Over and done with just like that, Custer’s 100th Gold Discovery Days was a great intro into multi-day vendor events, and I loved meeting and visiting with people, locals and out-of-stater-ers, and sharing my love of photography and the Black Hills! In spite of rain and hail the first day, and soaring temperatures the next two days, the event came off well and I’m definitely glad I took the plunge. It was a low-key enough event that I was able to work out the kinks of my booth setup easily, resulting in a last-minute rearranging of my booth on Saturday morning. I purchased the tent off Amazon, and definitely am happy with how it held up, especially considering the stormy weather we had on Friday!
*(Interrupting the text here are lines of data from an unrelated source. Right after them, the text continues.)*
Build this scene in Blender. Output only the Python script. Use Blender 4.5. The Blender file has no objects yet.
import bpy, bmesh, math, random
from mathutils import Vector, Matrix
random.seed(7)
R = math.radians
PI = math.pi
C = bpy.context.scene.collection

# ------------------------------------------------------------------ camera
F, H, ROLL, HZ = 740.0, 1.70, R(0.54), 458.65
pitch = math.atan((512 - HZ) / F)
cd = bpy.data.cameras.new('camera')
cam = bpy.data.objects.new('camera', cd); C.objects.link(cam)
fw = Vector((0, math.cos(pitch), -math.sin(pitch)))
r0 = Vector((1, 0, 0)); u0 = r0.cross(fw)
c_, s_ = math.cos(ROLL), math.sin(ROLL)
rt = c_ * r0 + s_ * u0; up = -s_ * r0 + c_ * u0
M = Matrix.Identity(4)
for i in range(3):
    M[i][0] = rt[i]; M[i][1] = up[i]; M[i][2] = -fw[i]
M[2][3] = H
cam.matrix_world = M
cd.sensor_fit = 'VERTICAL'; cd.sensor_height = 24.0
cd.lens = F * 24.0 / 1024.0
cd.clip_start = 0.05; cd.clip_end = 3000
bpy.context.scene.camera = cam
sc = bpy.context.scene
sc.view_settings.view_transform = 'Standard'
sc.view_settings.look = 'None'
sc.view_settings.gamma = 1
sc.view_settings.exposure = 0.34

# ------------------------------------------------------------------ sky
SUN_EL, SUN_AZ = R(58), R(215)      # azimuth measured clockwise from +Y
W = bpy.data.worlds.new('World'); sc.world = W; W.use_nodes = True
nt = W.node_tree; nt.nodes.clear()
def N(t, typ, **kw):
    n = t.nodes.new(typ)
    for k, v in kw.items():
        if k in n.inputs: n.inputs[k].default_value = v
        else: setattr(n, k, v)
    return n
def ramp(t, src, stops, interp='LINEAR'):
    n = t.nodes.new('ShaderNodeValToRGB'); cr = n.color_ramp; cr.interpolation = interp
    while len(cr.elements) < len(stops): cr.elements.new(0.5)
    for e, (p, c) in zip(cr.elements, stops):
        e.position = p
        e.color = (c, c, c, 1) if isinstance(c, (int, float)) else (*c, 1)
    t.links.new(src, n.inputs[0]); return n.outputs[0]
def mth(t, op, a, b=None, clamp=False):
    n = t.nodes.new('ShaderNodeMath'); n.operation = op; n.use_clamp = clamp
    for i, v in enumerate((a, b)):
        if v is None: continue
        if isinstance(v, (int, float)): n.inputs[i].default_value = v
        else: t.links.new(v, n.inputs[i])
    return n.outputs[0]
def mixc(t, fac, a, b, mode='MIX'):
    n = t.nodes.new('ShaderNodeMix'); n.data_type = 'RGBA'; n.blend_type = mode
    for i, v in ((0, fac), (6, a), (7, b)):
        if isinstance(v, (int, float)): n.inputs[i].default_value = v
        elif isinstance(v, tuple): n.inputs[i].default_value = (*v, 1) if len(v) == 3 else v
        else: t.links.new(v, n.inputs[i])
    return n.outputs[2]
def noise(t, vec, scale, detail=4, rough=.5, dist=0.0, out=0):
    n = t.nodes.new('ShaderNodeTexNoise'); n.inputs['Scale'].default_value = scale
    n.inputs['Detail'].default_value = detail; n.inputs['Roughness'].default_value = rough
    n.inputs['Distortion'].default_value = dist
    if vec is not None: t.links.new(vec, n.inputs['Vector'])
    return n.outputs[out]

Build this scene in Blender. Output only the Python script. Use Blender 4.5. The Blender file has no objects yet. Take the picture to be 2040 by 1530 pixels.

Lots of fun ideas are being sparked from this event, including the possibility of teaching photography classes, some new product ideas, and incentive to get an online store set up for selling prints. My little mind is a whirlwind of ideas right now!

It was also great to have company for the weekend, since my friend Hope, with Hope and Health tallow skincare, had a booth right across from mine, and my husband spent Sunday in my booth with me! And once again, the sweetness of the rural community was brought home, as I got to visit with many old friends and neighbors.

I’m getting booked for the remainder of the year, and I’m already looking forward to sharing a booth with Hope and Health at the Buffalo Roundup Arts Festival in Custer State Park in September and getting to do the Winter Popup Market at the Monument Civic Center in November. It is fun to see something I’ve slowly worked at for years starting to bear some fruit! God is good.